President Jeffrey Armstrong proposed the Cal Poly Opportunity Grant and Fee in February 2018. Matt Lalanne | Mustang News

Cal Poly administration has proposed an increase in incoming out-of-state students’ fees to fund a grant to help incoming low-income California students.

The Cal Poly Opportunity Grant (CPOG) will help pay Cal Poly fees for incoming California-resident students who meet specific low-income qualifications.

To accumulate the money needed to sustain this grant, Cal Poly President Jeffrey Armstrong proposed the Cal Poly Opportunity Fee (CPOF) to be applied to incoming out-of-state students.

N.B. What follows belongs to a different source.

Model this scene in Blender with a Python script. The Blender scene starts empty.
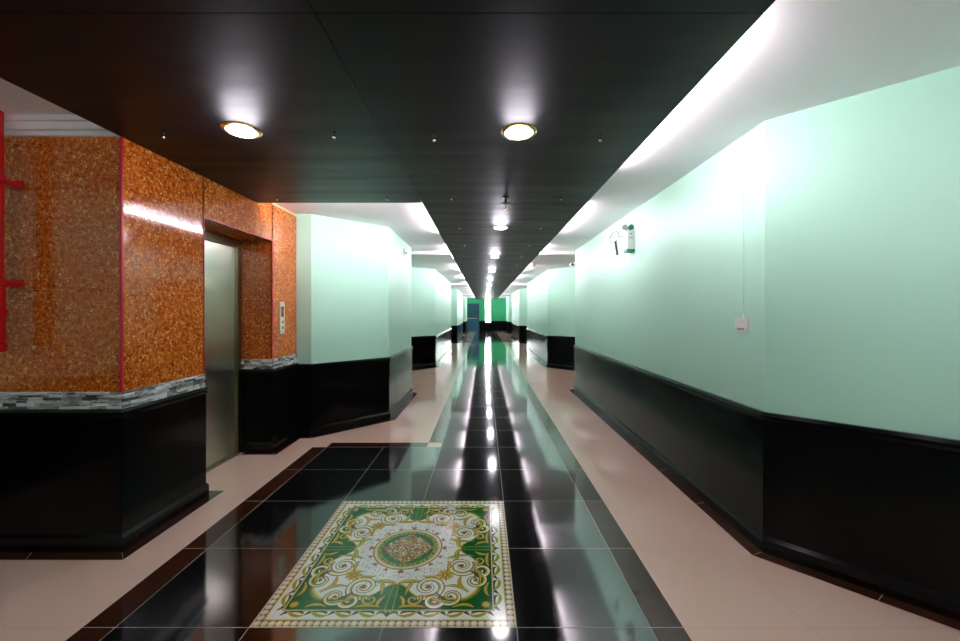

The fee would begin as $2,010 per year for out-of-state students, either starting their freshman year or transferring to Cal Poly in Fall 2018. The fee would then increase by that amount for each new year. Freshmen starting in Fall 2019 would pay $4,020 per year and freshmen starting in 2020 would pay $6,030 per year. Students starting in 2021 and beyond would pay $8,040 per year.

In its first year in effect, the grant will only apply to low-income students in the College of Engineering. Armstrong said he hopes all majors will be included in the grant by 2023, depending on the amount of money the university obtains for the grant.

The grant will be available to Deferred Action for Childhood Arrivals (DACA) recipients, but will not be open to low-income out-of-state students.

The grant and fee have not been formally approved yet. Beginning this month, the proposition will be scrutinized by the Campus Fee Advisory Committee and will be presented to Associated Students, Inc. prior to a final decision, estimated to be made by mid-March.

Prior to the decision, the grant and the fee will undergo levels of examination and debate, just as the health fee did Fall 2017. Students and community members are encouraged to speak up and attend open forums to discuss the proposition. Students will also be able to give feedback through their Cal Poly Portal.  

“Our students are amazing and you are [going to] look at this and tear it apart, but we are open to any idea,” Armstrong said.

In a press release, Armstrong said the grant will help the school “work towards its goal of increasing diversity on campus and enhancing the quality of education and career readiness for all Cal Poly students.”

The university is also planning to enroll a more diverse student body on campus by focusing on the demographics of California.

“Diversity, which [is] linked to low-income student participation at Cal Poly, is incredibly important for the future and our sustainability. We have looked at many, many different ways to do this; this is the best mechanism that our collected minds could produce at this point,” Armstrong said.

According to Armstrong, 50 percent of the money raised from the fee will fund the CPOG and 25 percent will fund support services for low-income first-generation students. The remaining 25 percent will go to Cal Poly for pending budget conditions, but over time may be used for additional CPOG or support services funds.

Students will be qualified for the grant based on their Expected Family Contribution (EFC).

EFC is a number based on a federal formula that calculates a family’s ability to assist a student’s education and how much financial aid the student will receive. The formula takes into account income, assets and benefits. 

CPOG, when first put into effect, will apply to students who fall under the lowest EFC intake. Depending on funds, Armstrong plans for the grant to apply to all California resident students with a $4,000 or less EFC as soon as possible.